Nel ’42 i bombardamenti sulle città. Le bombe , erano un’arma di attacco anche psicologico. Nelle città erano infatti spesso precedute o seguite da lanci di volantini che, insieme a Radio Londra, rappresentarono una forma di comunicazione a senso unico –  ma di contatto –  con il nemico: le  centinaia di volantini che generalmente di mattina e in seguito agli attacchi aerei ricoprivano il suolo, insinuavano la consapevolezza – con l’intensificazione dei bombardamenti nell’autunno del 1942 – che  l’Italia stava per essere sconfitta, e che mantenerci alleati  con la Germania avrebbe protratto i bombardamenti sulla nazione.

Cernusco non subì attacchi, contrariamente invece alle zone ferroviarie limitrofe come Limito, Segrate, o Sesto San Giovanni. Il suono acuto delle sirene giungeva sino in paese. E si temeva il famigerato “Pippo”: questo era il nome con cui venivano popolarmente chiamati, nelle fasi finali della seconda guerra mondiale, gli aerei da caccia notturna che compivano solitarie incursioni nel nord Italia. I “Pippo”, a differenza dei grandi bombardieri che colpivano da alta quota, arrivavano in volo radente, per evitare la contraerea, sganciando bombe o mitragliando nel buio della notte. Si rendeva perciò necessario oscurare le finestre per non essere individuabili dagli aerei.

Dal ’44 la situazione bellica si aggrava e i ricordi di Ferruccio Barni si fanno più consapevoli: per lui comincia la scuola, il primo anno le lezioni si tengono presso la casa della maestra Casati per proseguire regolarmente alla Manzoni, ma contemporaneamente l’Italia vive gli anni più drammatici della guerra. La paura e un senso di oscurantismo comunicativo si affermano anche negli animi dei più piccoli.

Arrivarono le truppe tedesche, violente, aggressive, invasive. La Villa Biraghi stessa fu un comodo presidio e venne occupata da una squadra proveniente dal Sud in cerca dei gruppi di partigiani antifascisti, costituti da una gioventù borghese ed emancipata: nemmeno Cernusco fu esente dai rastrellamenti da parte delle forze dell’ordine. Chiunque avesse fornito notizie, avrebbe ricevuto in cambio viveri e generi utili. Non mancarono infatti le spiate e, sempre nel ’44, alcuni partigiani vennero fucilati in Viale Assunta.

L’esercito sovietico e quello statunitense si incontrano il 25 aprile, tagliando la Germania in due. Il 27 aprile mentre gli Alleati si avvicinano a Milano, Benito Mussolini viene catturato da partigiani italiani mentre stava cercando di fuggire in Svizzera insieme a Claretta Petacci per venire poco dopo fucilati a Giulino di Mezzegra. I corpi vengono trasportati a Milano ed esposti alla folla.

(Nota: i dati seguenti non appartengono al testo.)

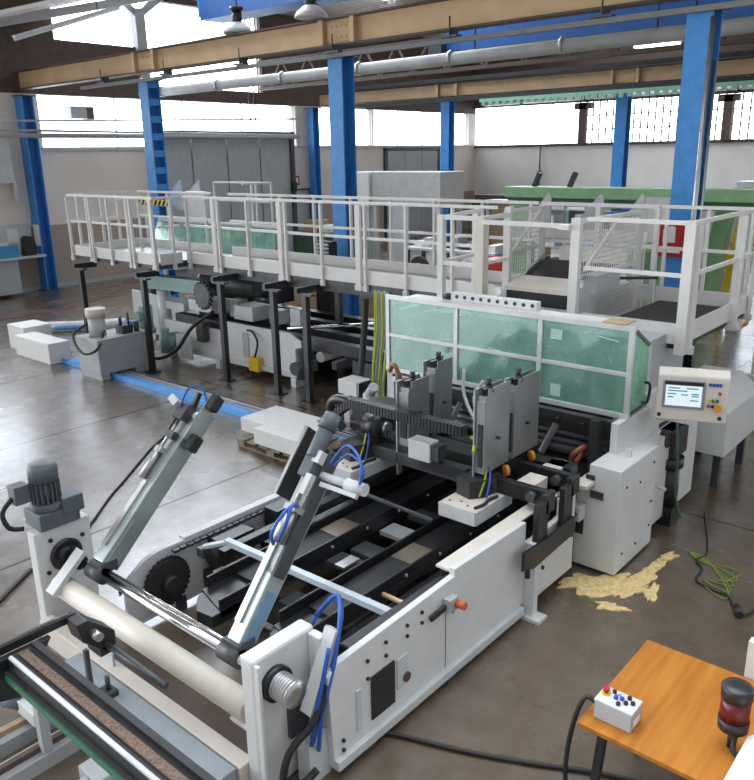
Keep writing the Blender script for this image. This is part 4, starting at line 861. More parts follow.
# left side panel with a rounded nose, sprocket and chain
nose = [(3.17+.36*math.cos(a*PI/12), .32+.30*math.sin(a*PI/12)) for a in range(6, 13)]
part('side_panel', MB().prism([(6.6,.05),(6.6,.62)]+nose+[(2.81,.05)], 'x', -5.16, -5.12), 'white', mb, .004)
part('top_flange', B(-5.20,-5.12,3.4,6.6,.62,.635), 'lgrey', mb)
spr = MB().cyl((-5.10,3.17,.34),(-5.06,3.17,.34),.2,30)
for i in range(30):
    a = 2*PI*i/30; spr.bar((-5.08,3.17+.19*math.cos(a),.34+.19*math.sin(a)),(-5.08,3.17+.222*math.cos(a),.34+.222*math.sin(a)),.03,.02,(1,0,0))
spr.cyl((-5.06,3.17,.34),(-4.98,3.17,.34),.07,16)
part('sprocket', spr, 'blackm', mb, 0, 'black toothed wheel')
chn = MB()
for i in range(46): chn.box(-5.10,-5.05,3.25+i*.07,3.305+i*.07,.575,.60)
part('chain', chn, 'dark', mb)
part('drive_motor', MB().cyl((-4.98,3.55,.42),(-4.98,4.0,.48),.10,14).box(-5.08,-4.88,3.6,3.95,.36,.58), 'black', mb); part('drive_box', B(-5.08,-4.9,4.25,4.5,.42,.62), 'black', mb)
part('motor_bracket', B(-4.9,-4.82,3.5,3.85,.30,.36), 'cream', mb)
cbm = MB().bar((-4.86,3.40,.64),(-4.66,3.50,.71),.06,.03).bar((-4.68,3.50,.71),(-2.96,3.54,.71),.055,.05)
part('cross_bar', cbm, mat('pale_blue_bar',(.50,.56,.60),.4), mb, .004, 'pale bar lying across the forks'); part('bar_foot', B(-3.0,-2.92,3.50,3.60,.6,.70), 'lgrey', mb); part('bar_foot', B(-4.9,-4.82,3.36,3.44,.56,.64), 'dark', mb)
def fork(x0, x1, y0, y1):
    F = part('conveyor_fork', MB().hexa([(x0,y0+.2,.40),(x1,y0+.1,.40),(x1,y1,.40),(x0,y1,.40),(x0,y0+.2,.47),(x1,y0+.1,.47),(x1,y1,.47),(x0,y1,.47)]).box(x1-.02,x1,y0+.1,y1,.47,.56).box(x0,x0+.02,y0+.25,y1,.47,.56), 'black', mb, .004)
    part('fork_nose', MB().prism([(x0+.05,y0+.12),(x0+.2,y0),(x1,y0+.02),(x1,y0+.3),(x0,y0+.3)], 'z', .36, .46), 'black', F)
    part('belt', B(x0+.05,x1-.05,y0+.5,y1-.2,.472,.50), 'rubber', F)
    for i in range(7): part('bolt', MB().cyl((x1,y0+.4+i*.45,.5),(x1+.012,y0+.4+i*.45,.5),.014,8), 'greyp', F)
    part('fork_pad', B(x0+.06,x1-.03,y0+1.45,y0+1.75,.50,.508), 'tan' if 0 else mat('pad_brown%.1f'%x0,(.20,.17,.13),.4,metal=.3), F)
fork(-4.58,-4.22,2.95,6.2); fork(-3.78,-3.44,2.98,6.2)
part('chain_guard', MB().box(-4.80,-4.72,3.5,6.4,.52,.60), 'black', mb)
part('upper_rail', MB().bar((-4.7,4.4,.62),(-4.62,6.2,.66),.10,.06), 'blackm', mb)
for i, (y, h, m_) in enumerate(((3.7,.3,'dark'),(4.25,.42,'dark'),(4.55,.40,'dark'),(4.95,.42,'greyp'),(5.35,.42,'dark'),(5.8,.4,'black'))):
    part('cross_plate', B(-4.2,-3.8,y-.1,y+.1,h-.04,h), m_, mb)
part('spring_plate', B(-4.05,-3.95,4.1,4.3,.44,.46), 'steel', mb)
for y in (3.6,4.6,5.6): part('bed_beam', B(-5.1,-2.9,y-.06,y+.06,.1,.28), 'black', mb)
for y in (4.0,4.3,4.65,5.05): part('tie_bar', B(-3.42,-2.9,y-.03,y+.03,.3,.36), 'brown' if y < 4.2 else 'dark', mb)
part('rod', MB().cyl((-3.4,3.95,.5),(-2.95,3.95,.5),.02,8), 'tan', mb); part('shelf_plate', B(-3.4,-2.95,4.9,5.25,.42,.45), 'lgrey', mb)
part('inner_beam', B(-3.40,-3.34,3.1,6.0,.25,.38), 'black', mb); part('inner_beam', B(-4.86,-4.66,4.0,6.5,.30,.46), 'black', mb)
for x in (-5.14,-2.9):
    for y in (3.3,5.9): part('bed_foot', B(x-.04,x+.04,y-.05,y+.05,0,.12), 'dark', mb)

# ------------------------------------------------------------ vacuum gantry
vg = thing('vacuum_gantry', 'black gantry with four tall galvanised boxes and a cable chain over the bed', 'gantry', (-3.9, 5.5, .3))
part('cross_beam', B(-4.9,-3.25,5.26,5.40,.91,1.03), 'dark', vg, .006); part('cross_beam', B(-5.05,-2.88,5.9,6.05,.90,1.02), 'black', vg)
part('carriage', B(-5.0,-3.6,5.45,5.7,.92,1.1), 'blackm', vg); part('carriage', B(-5.1,-4.6,5.5,6.0,1.1,1.25), 'blackm', vg)
part('drive_roll', MB().cyl((-4.75,5.35,1.2),(-4.55,5.35,1.2),.12,18), 'black', vg); part('drive_hub', MB().cyl((-4.55,5.35,1.2),(-4.5,5.35,1.2),.06,16), 'steel', vg)
ck = MB()
for i in range(42):
    x = -5.0+i*.036; z = 1.41 if i > 6 else 1.41-.018*(6-i)**1.2; ck.box(x, x+.028, 5.10, 5.20, z, z+.09)
part('cable_chain', ck, 'black', vg); part('chain_core', B(-4.9,-3.48,5.12,5.18,1.42,1.49), 'blackm', vg); part('chain_loop', MB().tube([(-4.75,5.15,1.45),(-4.95,5.15,1.46),(-5.08,5.17,1.38),(-5.08,5.2,1.25),(-4.98,5.24,1.12)], .045, 8), 'black', vg)
ck = MB()
for i in range(16): ck.box(-4.95+i*.04,-4.92+i*.04,5.3,5.38,1.12,1.18)
part('lower_chain', ck, 'blackm', vg)
def upright(x0, x1, y0, y1, z0, z1):
    U = part('upright_box', MB().box(x0,x1,y0+.012,y1,z0,z1-.06).box(x0,x1,y0,y0+.012,z0,z1-.1).box(x0,x0+.012,y0,y1,z1-.06,z1).box(x1-.012,x1,y0+.05,y1,z1-.06,z1), 'zincd', vg, .003)
    part('front_recess', B(x0+.03,x1-.02,y0-.012,y0,z0+.08,z1-.3), 'blackm', U)
    part('front_strip', B(x0-.012,x0+.0,y0-.02,y0+.05,z0-.3,z1), 'zinc', U)
    part('top_clip', MB().bar((x0+.04,y0+.05,z1-.03),(x1-.02,y0+.12,z1-.01),.05,.05).cyl((x1-.06,y0+.14,z1-.02),(x1-.06,y0+.14,z1+.07),.025,8), 'black', U)
    part('side_knob', MB().cyl((x1,(y0+y1)/2,z0+.3),(x1+.03,(y0+y1)/2,z0+.3),.015,8), 'blackm', U)
upright(-3.39,-3.3,5.16,5.55,1.08,1.84); upright(-3.39,-3.3,5.63,6.06,1.08,1.82)
upright(-4.32,-4.2,5.28,5.60,1.1,1.72); upright(-4.32,-4.2,5.68,5.97,1.1,1.82)
for x, y0, y1 in ((-3.345,5.16,6.06),(-4.26,5.28,5.97)): part('upright_mount', B(x-.05,x+.045,y0,y1,1.0,1.1), 'black', vg)
part('valve_box', B(-4.08,-3.84,5.12,5.26,1.08,1.26), 'lgrey', vg, .006); part('valve_side', B(-3.84,-3.76,5.14,5.26,1.1,1.24), 'dark', vg); part('valve_bracket', MB().box(-4.0,-3.5,5.18,5.26,.98,1.08), 'black', vg)
for x, ya, yb in ((-3.36,4.86,5.42),(-4.72,4.86,5.62)):
    H_ = part('suction_head', MB().box(x-.18,x+.18,ya,yb,.785,.9), 'cream', vg, .005)
    part('head_front', B(x-.18,x+.18,ya-.012,ya,.78,.9), 'lgrey', H_); part('head_side', B(x+.18,x+.19,ya,yb,.78,.9), 'lgrey', H_)
    part('head_block', MB().prism([(x-.16,ya+.22),(x+.0,ya+.18),(x+.08,ya+.3),(x+.1,ya+.5),(x-.16,ya+.5)], 'z', .9, 1.06), 'blackm', H_)
    part('head_wire', MB().tube([(x+.06,ya+.24,.92),(x+.07,ya+.3,1.05),(x+.05,ya+.36,1.15)], .009, 6), 'ylgreen', H_); part('head_wire', MB().tube([(x+.12,ya+.26,.92),(x+.11,ya+.32,1.05),(x+.07,ya+.38,1.15)], .009, 6), 'bluehose', H_)
    for k in range(4): part('screw', MB().cyl((x-.12+k*.09,ya+.07+.04*(k%2),.9),(x-.12+k*.09,ya+.07+.04*(k%2),.905),.011,8), 'dark', H_)
    part('head_hose', MB().tube([(x+.14,ya+.05,.91),(x+.17,ya+.15,.92),(x+.15,ya+.25,.92),(x+.17,ya+.35,.92)], .014, 7), 'blackm', H_)
part('sensor_bar', MB().bar((-4.45,4.75,.80),(-3.5,4.7,.80),.03,.02), 'dark', vg)
for y in (5.33,5.76):
    part('arm_bracket', MB().box(-3.3,-2.78,y-.03,y+.03,.90,1.04), 'black', vg, .004); part('drop_plate', MB().box(-2.78,-2.73,y-.24,y-.08,.56,1.0).box(-2.78,-2.73,y-.12,y+.03,.88,1.05), 'black', vg, .004)
    part('bracket_knuckle', MB().cyl((-2.9,y-.1,.98),(-2.9,y-.04,.98),.045,12).cyl((-2.86,y-.06,.9),(-2.80,y-.06,.9),.025,8), 'dark', vg)
    part('orange_ring', MB().lathe([(.035,0),(.05,.0),(.05,.03),(.035,.03)], (-3.25,y+.08,1.07), (.6,1,0), 18), mat('dull_orange%.0f'%(y*10),(.55,.22,.03),.5), vg, 0, 'orange ring'); part('cream_block', MB().box(-3.12,-2.95,y+.06,y+.3,.90,1.02), 'cream', vg, .006)
part('side_plate', MB().prism([(4.84,.56),(5.0,.50),(5.68,.54),(5.68,.70),(5.2,.68),(4.84,.70)], 'x', -2.73, -2.70), 'black', vg, .004); part('plate_feet', MB().cyl((-2.715,4.92,.45),(-2.715,4.92,.55),.022,8), 'blackm', vg)
part('white_hose', MB().tube([(-4.15,6.1,1.68),(-4.12,6.05,1.45),(-3.95,5.98,1.25),(-3.7,5.9,1.12)], .018, 7).tube([(-3.93,6.1,1.6),(-4.0,6.05,1.42),(-3.88,5.98,1.25),(-3.68,5.92,1.12)], .018, 7), 'lgrey', vg)
part('yellow_green_wire', MB().tube([(-3.5,5.26,1.36),(-3.42,5.2,1.38),(-3.38,5.12,1.3)], .016, 6), 'ylgreen', vg); part('brass_tubes', MB().cyl((-4.1,5.3,1.0),(-3.9,5.25,1.02),.02,8).cyl((-4.1,5.28,1.05),(-3.88,5.22,1.08),.014,8), 'tan', vg)
part('side_support', B(-5.06,-4.94,5.3,6.3,.3,.92), 'black', vg); part('side_support', B(-2.98,-2.9,5.6,6.0,.3,.86), 'black', vg)
part('copper_hose', MB().tube([(-5.0,6.2,1.1),(-4.95,6.1,1.4),(-5.0,6.05,1.6),(-5.1,6.1,1.5)], .025, 7), 'copper', vg)
part('small_motor', MB().cyl((-4.95,5.6,1.26),(-4.95,5.6,1.4),.07,14).cyl((-4.95,5.6,1.4),(-4.85,5.55,1.5),.05,12), 'greyp', vg)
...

Il 30 aprile Adolf Hitler si suicida nel bunker della Cancelleria assieme a sua moglie Eva. Le forze tedesche in Italia si arrendono e il 1º maggio firmano agli alleati un documento di resa incondizionata, cessando quindi le ostilità. I Tedeschi se ne vanno anche da Cernusco nel giro di pochissimi giorni per lasciare il posto agli Americani, che da Milano arrivano in paese portando con sé la fine della guerra.

Si aggiravano per i vari Comuni a bordo delle loro Jeep consegnando ai civili rifornimenti di cibo e prodotti vari. Ferruccio Barni ricorda in particolare di aver osservato patate dolci, prosciutto, carne in scatola (la corn beef), cioccolato, sigarette, gomme da masticare, latte condensato, penne a sfera. Molto di ciò da noi ancora non esisteva, ma sarebbe in seguito entrato ufficialmente nel costume italiano.

villa Biraghi
villa Biraghi

Sono questi gli anni della guerra filtrati attraverso lo sguardo e le esperienze dirette di un bambino che, seppur nel privilegio, per i primi anni di vita altro non ha vissuto se non la guerra stessa, ricavandone messaggi determinanti e senza il cui significato non sarebbe diventato l’uomo che è oggi. La Redazione lo ringrazia per averci accompagnati verso il 25 Aprile della nostra Cernusco.